Core to Threedegrees is the group aspect of instant messaging. While each group is limited to 10 members, one person could participate in a dozen different groups or more, instant messaging or participating in activities in any or all of them.

"If you look at Threedegrees closely, there are broader implications for this product for Microsoft, (such as) driving IM use for corporate purposes," Gartenberg said on Tuesday. "Take the Threedegrees functionality and apply it to corporate work groups and you have the extension from communication to collaboration that goes beyond IM. If you look at the shared-picture feature and imagine that was a PowerPoint file, you get the idea of where Microsoft could go with this."

Wink wink, nudge nudge
Another feature, known as Winks, lets one customer send animation to everyone in the group. "Winks is an activity where they can basically 'wink' at someone across the room, but (you) do it virtually--flirt with them," Savage said.

Group members also can share photos and, more importantly, listen to music available in a common playlist. Savage sees this as one of Threedegrees' most important features. "Music a lot of times is the background for the fun that you have."

Microsoft used the dinner party as the model for developing the size of the social group and the way music is shared within it.

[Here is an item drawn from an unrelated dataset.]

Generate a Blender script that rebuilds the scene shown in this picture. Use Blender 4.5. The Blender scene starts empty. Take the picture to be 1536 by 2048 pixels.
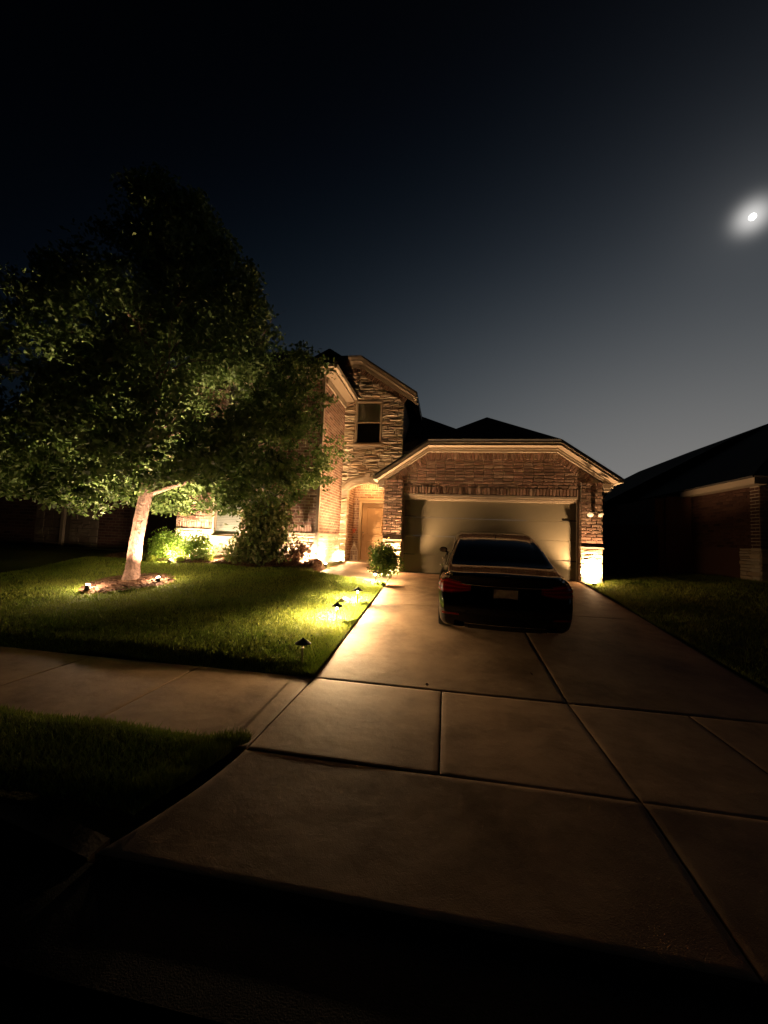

"It's not uncommon for someone to bring a new CD of a new band they've heard," she said. "That's a very common way for people to learn about new music is through their friends. In fact, word of mouth for music adoption is the most popular way for music to be adopted."

Group members can create playlists of 60 songs, or the equivalent of five or six CDs. The songs are played from the participant's hard drive, rather than being illegally swapped. Songs can be in Windows Media Audio, MP3 or WAV formats.

People interested in Threedegrees can visit the product Web site, which right now is merely collecting e-mail addresses for people looking for notification of the beta's availability.

As for the name, it is a takeoff on six degrees of separation, the theory that every individual on the planet can be linked to any other individual by six other people. "You're closer than you think," with three degrees, Savage said. "Our team is really small and really scrappy. We didn't go out and spend $1 million on branding. We basically sat around one day and said, 'Why is this meaningful to us?'...It's the team answer, and so that's what we're going out with."

How successful that approach may be will be seen in response to the beta, particularly among Net-genners, who Microsoft believes see the Internet and technology more as social tools than products for getting work done.

But success could have further implications, as the NetGen group's research about the Internet generation could affect many other products.

"One of our (key) priorities as a group is to take the learning about the (13- to 24-year-old) customer and infuse it across Microsoft," Savage said. "We do a lot of work with other product groups. So our impact is broader than the specific beta that people are going to see."